Appropriately, a certain otherworldly feel imbues the exhibition’s installation.

Left: Yellow Moonjar #1910 exhibits the deeply cratered, glazed surface that defines this series. Right: A NASA satellite trying to locate lunar landing positions for manned spacecraft shot this moon image in 1967.

A glimpse of earth seen from lunar orbit

Espersen finished the components of this series of relatively simple forms — including Black and White Halfmoonjar #1859 (left) and Black and White Moonjar #1899 (right) — with thick glazes, often fired multiple times.

This 1967 image shines new light on the crescent moon.

Left: The opening in Greywhite Moonjar #1897 reads almost as a deep crater. Right: The lunar satellites beamed the images, including this one, back to earth, where NASA assembled them in strips.

“I was in a foreign place where everything was kind of unusual,” Espersen says of his time in Japan, where he began the moon series. He felt he needed to do something as familiar as possible, which is what led him to create such simple shapes.

Upon seeing the first of the many moon vessels that Espersen would produce, gallerist Jacques — who had been collecting the NASA moon shots for years — recalls thinking, “Wow, this could be a fantastic pairing.”

When Espersen sent him a photo of his first “moon vessel” last fall, it seemed serendipitous, yet also perfectly natural. “He’s one of the greatest glaze artists in the world, and his surfaces have always been very lunar,” says Jacques. But the forms represent a departure from Espersen’s recent “Horror Vacui” series, which comprises wildly organic, almost anthropomorphic sculptures. Here, he has returned to deceptively basic forms encrusted by a multitude of thick, multicolored glazes that he layers on through several firings, often at varying temperatures.

“I was in a foreign place where everything was kind of unusual,” Espersen says of his time in Japan, “so I felt I needed to do something as simple as possible.” This meant producing spheres and slightly more ovoid pots. “From my perspective, using the clay as a valueless material — but then giving it texture and adding surface, color and structure — that’s where I’m able to lift something that is nothing in particular into something that is touching and maybe resonates on a deeper level.”
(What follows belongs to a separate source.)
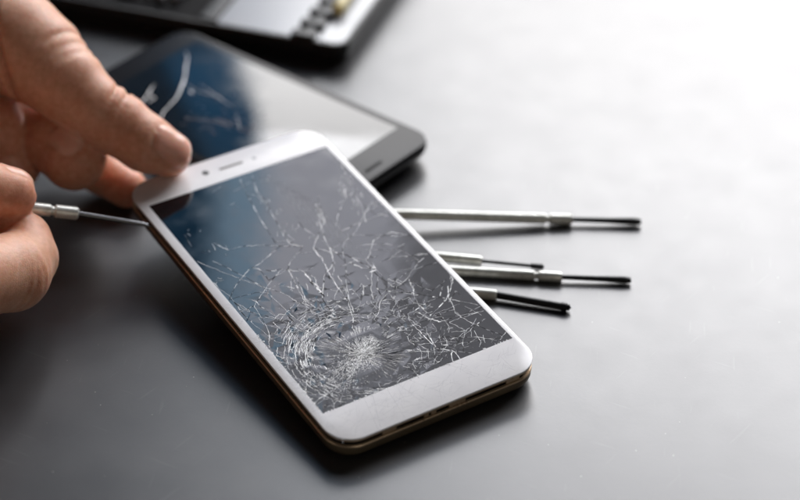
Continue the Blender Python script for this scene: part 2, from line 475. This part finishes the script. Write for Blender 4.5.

Espersen, who began working with clay as a child and never stopped, served as a professor at the School of Design and Crafts in Gothenburg, Sweden, from 2004 to 2011, but he says teaching students the conventions of ceramics only made him want to experiment more. “I fell in love with a material that’s pretty difficult to control,” he admits. “I try to use my experience but also to forget it, to force myself into doing something that may be a little surprising. I ask questions of the clay, and it gives better responses than I could think of.”

His relationship with his gallerist proved just as surprising. “Neither Jason nor I was aware of what the other was doing,” Espersen says. “Suddenly, there was this meeting no one anticipated, and it was obvious to everyone that this was the way it was supposed to be.” The universe works in mysterious ways.